Tuesday Poem: “Ithaca Conversations—The Wayfarer”
I introduced the Tuesday Poem concept and blog last week when I posted a poem by Sappho (6th Century BC), “You know the place: then … “
Tim Jones started the “Greek” trend on 1 June when he published Alfred Lord Tennyson’s Ulysses. Today he has continued the trend by publishing my poem, Homing, which he first selected for publication in JAAM 26 in 2008. As Tim notes on his blog today, Homing was published together with a companion poem, The Trojan Shore, both of which form part of a sequence I have been working on called Ithaca Conversations.
The Ithaca Conversations sequence reflects my long held love of myth and legend, a love which began when my Standard 4 teacher, Mrs Hook, placed a colourful poster of the “Twelve Olympians” on our classroom wall. I was fascinated, absorbed … and read every book about the Greek myths that I could lay my hands on. The reading process continued into adult life, with translations of Ovid, Homer, and less mythic but equally legendary stories such as Xenophon’s Anabasis, as well as novels such as Robert Graves’ Homer’s Daughter. But the Iliad and the Odyssey were amongst my earliest loves and the power they exerted over my imagination is best evidenced by the way they continue to infiltrate my poetry and short fiction—and that the novels I write are centred around epic, legend and myth, both in what is loosely our world (Thornspell) and alternate worlds (The Wall of Night Series.)
So I thought I’d complement Tim’s poem with another from the sequence, which also provides a slant into the Odysseus legend: This poem, The Wayfarer, was a finalist in the Takahe Poetry Competition in 2006 (judged by David Howard) and published in Takahe 62.
The Wayfarer: Odysseus at Dodona
Acorns lie strewn with old leaves, thick
as years beneath the shadow of spreading oaks
where an old woman stoops, picking up sticks
that are no more or less twisted than she, binding
them onto her bent back, and watching with one
bright, blackbird eye as the wayfarer approaches,
an oar balanced across his knotted shoulder, his eyes
narrowed between deep seams, as one who has looked
out to numerous horizons and seen wonders: the moon’s
twinned horns rising from a twilit sea like some mythic
beast, awe and terror bound into the one moment
of seeing – those same eyes strayed now into this land
of low, green hills where the margin of the world
is always close as the line of the next, wooded slope
meeting sky, and where a crone hobbles closer
beneath her load, head twisted up to see him better,
curious as a crow, cackling to think there can be
any burden greater than hers in this world of suffering,
flapping work-worn hands and husking at him
in her cracked voice, bidding him return to the hearth
fire and the home isle, to sit in the sunlit porch
with grandchildren clutching at his knees –
but the wanderer hears only the ravens cawing,
lifting in clouds from the sacred grove, darkening
the sun with their wings, crying out that he is fated,
condemned to roam across sea and land, never
resting or knowing ease until he comes at last
to some far country where salt too is a stranger
and no traveller has ever brought word to those
who dwell there, or led them to imagine
the immeasurable vastness, the restless expanse
of the great ocean, that is the circumference,
the greater part of an unknown world.
(c) Helen Lowe, 2006
I reckon you should keep going – you are clearly a writer of epic poetry…
Thank you, Mary.
That’s another wonderful poem, Helen – I second Mary’s comment! I’ve linked to this post from my “Homing” post.

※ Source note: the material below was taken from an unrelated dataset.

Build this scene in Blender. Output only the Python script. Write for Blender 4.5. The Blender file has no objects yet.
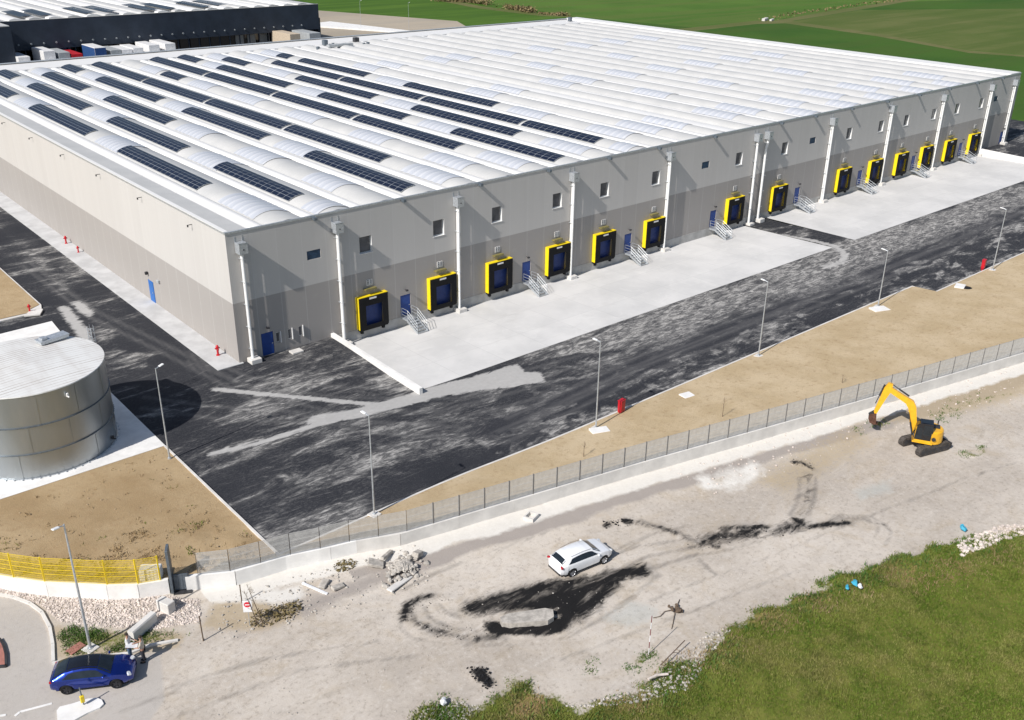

Thank you, Tim–for the feedback and the link. Interestingly, when I worked with Owen Marshall through the NZ Society of Authors Mentorship programme in 2005, although on short fiction rather than poetry, I think he felt that the classical/legendary themes were definitely right at the heart of my “vein of gold.”
The crone reminds me of Auld Hazel. Did you think of this poem when writing her? (or vice versa, I’m not sure of dates!)
Well spotted, Wendy! “Thornspell”, in which Auld Hazel appears, and “The Wayfarer” evolved in the same time period, and often when a character is emerging I find they creep into more than one story. Sometimes that can be an issue and you have to tell one incarnation of the character, very firmly, to “go away”—but when the forms are as diverse as a novel and a poem, and the ‘stories’ are also very diverse and the characters can retain their distinctive personas, I believe the echo is both ok, from a creative integrity point of view, and fun as well.
Oh good, I wasn’t imagining things! I think it can be an interesting way to develop a character, too. I often write short stories about my characters, particularly if they’re the sort that keep pestering me, insisting they have more of a story to tell. Those stories end up tucked away in my characters file, but they help satisfy some purpose or other — whether I realize it or not.
From a reader’s perspective, it’s fun to see something of Auld Hazel and how she might have been forming in your head before she made it into the book. She’s one of my favorite characters in Thornspell 🙂
I rather like her too-and she may come into other stories too, in future, who knows? But I thnk it’s good to get some notes on characters down when they come to you.